Central banks’ hawkish downshift

Central banks’ hawkish downshift

We expect central banks to slow the pace of tightening but hint at higher terminal rates.

Major central banks meeting next week each face different macroeconomic conditions but a similar challenge. They will need to balance the need for a more gradual approach, following one of the fastest monetary tightening cycles in history, with lingering inflation risks, including growing concerns over wage growth and second-round effects.

We expect the Federal Reserve (Fed), the European Central Bank (ECB), the Bank of England (BoE) and the Swiss National Bank (SNB) to hike their policy rates by 50 basis points (bps) next week. Their communications should remain hawkish, consistent with higher terminal rates and no early rate cuts.

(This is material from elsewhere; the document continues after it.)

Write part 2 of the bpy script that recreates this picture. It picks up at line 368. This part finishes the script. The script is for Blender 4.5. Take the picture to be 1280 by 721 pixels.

On 14 December, we expect the Federal Reserve to raise rates by 50bps (in line with market consensus), a smaller increment than the +75bps rises at previous meetings. This should push the fed funds target range to 4.25-4.50%. We expect communication to stay hawkish as we do not think Fed chairman Jerome Powell will lower his guard on inflation and will likely highlight the risk a still-tight labour market fuelling a wage-price spiral. Powell is likely to stress that the bar to cutting interest rates will be high in 2023 given the high current level of inflation (the headline consumer price index was 7.7% year-on-year in October). Keeping a restrictive stance for longer would go against current market pricing of a slide in the fed funds rate to around 4.5% by end 2023.

We expect the ECB to hike the deposit rate by 50bps at its 15 December meeting, following two consecutive 75bps hikes. This would bring it to 2%, close to the estimated neutral rate. Our forecast for 2023 is for the ECB to deliver two additional 25bps hikes, one in February the other in March, but with the possibility of higher rate increases. We expect the ECB to present the broad outlines of its plans for quantitative tightening. 

The BoE looks likely to prioritise the fight against inflation over economic pain even though the UK economy has likely entered recession already. On 15 December, we expect it to hike by 50bps, pushing the bank rate to 3.5%. We continue to think that the Bank of England could end up hiking interest rates to 4.75% by May, especially given the risk of another inflation shock from the April 2023 utility bills hike. 

Following rate hikes of 50bp in June and 75bp in September, we expect the SNB to raise its main policy rate by 50bp to 1.0% net week. The language in the policy statement is expected to remain fairly unchanged from September. The SNB is likely to keep open the possibility of further rate hikes at coming meetings and signal that it is too early to let the Swiss franc weaken.